初回上映後、300席の劇場に立ち見でも溢れるほどの観客に、割れんばかりの拍手で観客に迎えられたふたり。女性ファンからの「ガンホシー!」という黄色い悲鳴が会場いっぱいに飛び交うほか、舞台に上がりかけたソン・ガンホに、一部の観客が殺到したために会場は一時騒然となった。

——『グエムル』が韓国でここまでの歴史的ヒットになると予想していましたか?
監督「韓国でここまでヒットするとは予想外です。日本ではこれからのスタートで、緊張しています。『グエムル』をぜひ応援してください」
——『グエムル』がここまでヒットした理由は?
ガンホ「(黙って、隣にいる監督を指差す。
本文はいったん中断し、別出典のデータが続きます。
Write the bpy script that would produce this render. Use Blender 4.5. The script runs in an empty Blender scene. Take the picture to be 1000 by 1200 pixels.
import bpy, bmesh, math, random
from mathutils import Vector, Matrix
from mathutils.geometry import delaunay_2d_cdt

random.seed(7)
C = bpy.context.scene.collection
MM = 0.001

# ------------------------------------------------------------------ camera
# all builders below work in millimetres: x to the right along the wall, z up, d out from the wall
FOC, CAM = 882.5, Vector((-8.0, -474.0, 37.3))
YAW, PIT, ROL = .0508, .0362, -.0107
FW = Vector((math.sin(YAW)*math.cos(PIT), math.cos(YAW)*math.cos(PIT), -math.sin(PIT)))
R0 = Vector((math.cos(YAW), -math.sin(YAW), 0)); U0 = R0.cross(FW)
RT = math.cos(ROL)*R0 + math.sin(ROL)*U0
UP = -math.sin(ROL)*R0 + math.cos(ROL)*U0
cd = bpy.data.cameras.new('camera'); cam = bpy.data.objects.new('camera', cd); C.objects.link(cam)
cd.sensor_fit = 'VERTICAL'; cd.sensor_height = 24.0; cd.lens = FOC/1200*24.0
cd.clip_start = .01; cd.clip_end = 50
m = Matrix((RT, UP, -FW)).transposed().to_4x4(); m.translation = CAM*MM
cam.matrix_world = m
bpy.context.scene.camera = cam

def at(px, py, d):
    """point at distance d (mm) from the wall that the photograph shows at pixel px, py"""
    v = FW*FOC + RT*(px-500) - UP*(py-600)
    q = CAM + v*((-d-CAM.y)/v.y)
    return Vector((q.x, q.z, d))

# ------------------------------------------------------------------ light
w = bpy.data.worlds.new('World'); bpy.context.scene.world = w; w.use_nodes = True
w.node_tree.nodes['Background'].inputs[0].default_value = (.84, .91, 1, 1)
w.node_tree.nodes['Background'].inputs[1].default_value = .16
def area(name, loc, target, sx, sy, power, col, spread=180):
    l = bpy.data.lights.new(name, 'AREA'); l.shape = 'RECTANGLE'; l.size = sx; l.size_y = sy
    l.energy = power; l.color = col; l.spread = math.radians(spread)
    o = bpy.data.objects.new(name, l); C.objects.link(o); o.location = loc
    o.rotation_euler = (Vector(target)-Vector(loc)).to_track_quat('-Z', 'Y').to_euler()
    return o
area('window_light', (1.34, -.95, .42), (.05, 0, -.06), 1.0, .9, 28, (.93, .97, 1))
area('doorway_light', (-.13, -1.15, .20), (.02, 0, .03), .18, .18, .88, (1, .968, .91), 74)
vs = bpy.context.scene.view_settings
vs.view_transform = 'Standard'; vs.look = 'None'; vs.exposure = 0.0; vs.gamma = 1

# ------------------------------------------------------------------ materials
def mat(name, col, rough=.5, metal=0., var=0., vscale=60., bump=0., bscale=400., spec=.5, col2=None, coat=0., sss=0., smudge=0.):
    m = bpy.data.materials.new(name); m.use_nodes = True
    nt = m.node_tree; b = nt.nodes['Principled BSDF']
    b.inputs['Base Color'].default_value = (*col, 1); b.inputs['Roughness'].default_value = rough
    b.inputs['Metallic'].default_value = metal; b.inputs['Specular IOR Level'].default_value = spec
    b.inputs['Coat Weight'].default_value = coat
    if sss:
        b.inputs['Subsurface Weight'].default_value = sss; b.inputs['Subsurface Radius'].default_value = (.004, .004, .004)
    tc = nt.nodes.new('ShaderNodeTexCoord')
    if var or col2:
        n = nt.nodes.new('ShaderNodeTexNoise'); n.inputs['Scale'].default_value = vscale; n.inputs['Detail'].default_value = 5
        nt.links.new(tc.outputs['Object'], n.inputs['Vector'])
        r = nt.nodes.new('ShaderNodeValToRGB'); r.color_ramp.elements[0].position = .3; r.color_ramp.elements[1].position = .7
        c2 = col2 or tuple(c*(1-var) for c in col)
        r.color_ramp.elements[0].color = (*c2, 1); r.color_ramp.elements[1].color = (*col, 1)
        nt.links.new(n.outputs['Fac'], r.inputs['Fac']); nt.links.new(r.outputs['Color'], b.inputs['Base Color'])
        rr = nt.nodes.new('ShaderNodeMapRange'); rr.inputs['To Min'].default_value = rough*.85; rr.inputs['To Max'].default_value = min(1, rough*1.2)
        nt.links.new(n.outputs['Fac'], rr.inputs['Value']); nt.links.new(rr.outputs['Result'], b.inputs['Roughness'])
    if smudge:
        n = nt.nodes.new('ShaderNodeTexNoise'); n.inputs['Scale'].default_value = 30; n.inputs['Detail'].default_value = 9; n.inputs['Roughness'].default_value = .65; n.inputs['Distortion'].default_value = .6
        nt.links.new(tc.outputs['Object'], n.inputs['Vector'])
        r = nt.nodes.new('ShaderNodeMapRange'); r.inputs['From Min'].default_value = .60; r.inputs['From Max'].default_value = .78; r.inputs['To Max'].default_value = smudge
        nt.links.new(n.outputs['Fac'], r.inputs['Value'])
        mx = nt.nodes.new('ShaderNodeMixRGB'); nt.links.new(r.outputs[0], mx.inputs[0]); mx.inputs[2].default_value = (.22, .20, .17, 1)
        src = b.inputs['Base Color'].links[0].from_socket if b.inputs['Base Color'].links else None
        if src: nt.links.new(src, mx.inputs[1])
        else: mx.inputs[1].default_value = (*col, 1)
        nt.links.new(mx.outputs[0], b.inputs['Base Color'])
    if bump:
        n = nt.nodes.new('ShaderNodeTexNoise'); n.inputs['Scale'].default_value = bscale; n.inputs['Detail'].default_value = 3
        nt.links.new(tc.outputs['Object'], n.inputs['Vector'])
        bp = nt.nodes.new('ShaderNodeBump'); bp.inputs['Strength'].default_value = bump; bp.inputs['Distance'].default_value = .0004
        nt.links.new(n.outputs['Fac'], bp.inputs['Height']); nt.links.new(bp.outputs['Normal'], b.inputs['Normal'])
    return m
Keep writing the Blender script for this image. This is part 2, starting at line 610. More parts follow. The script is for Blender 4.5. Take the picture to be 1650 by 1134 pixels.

)なんと言っても、ポン・ジュノ監督への国民の期待が大きかったです。監督は本当に素晴らしい演出をしました」
——撮影中のエピソードを。
監督「この映画に出てくる怪物は、当然、実在しないわけです。撮影現場で俳優たちの演技を撮影したあとで、画面上でCGの怪物を付け足すんです。現場で俳優たちの演技を見ると、何もない場所に向かって叫んだりして、これはかなり大変なことだと思います。だけどよくよく考えてみれば、滑稽ですよね」
ガンホ「実際にはいない相手に向かって演技することには慣れていて、技術的にも問題はないのですが、その相手が怪物だということで、感情の流れを作っていくのに苦労しました」
——監督から見た俳優ソン・ガンホさんとは?
監督「世界で一番演技の上手い俳優です。独創性のある芸術家です」
——逆に、ソン・ガンホさんから見た監督ポン・ジュノとは?
ガンホ「(照笑い)。お互いに誉めあっているような感じがしますが(笑)、ポン・ジュノ監督は、韓国でもこれからの活動が有望視されている監督です。『グエムル』を観ると、監督の新鮮な創造力を感じます」
——最後に日本の観客に向けてメッセージを。
監督「日本は怪獣映画、怪物映画の本場です。日本の方が満足してくれれば、他の国々の方もきっと満足してくれるでしょう。ありがとうございます」
ガンホ「私が日本に来るのは今回で9回目です。どれも映画のPRのための来日なんですが、今日ほどエキサイトした日、緊張した日はありません。韓国の観客も大変情熱的ですが・・・これは昔から非常に印象的に感じていたことなんですが・・・映画を娯楽として観るだけでなく、作り手側の考えや情熱を真摯に受け止めようとしてくれる方が、日本の観客の方々の中にも多いと思います。」

『グエムル -漢江の怪物-』は有楽町スバル座ほか全国各地で絶好調の滑り出しで、大ヒット上映中。
なお、ちょうど日本公開初日のこの日中に、『グエムル』は『王の男』(2006年12月に日本公開/角川ヘラルド映画 配給)が保持していた1230万人という韓国歴代動員記録を塗り替える見通し。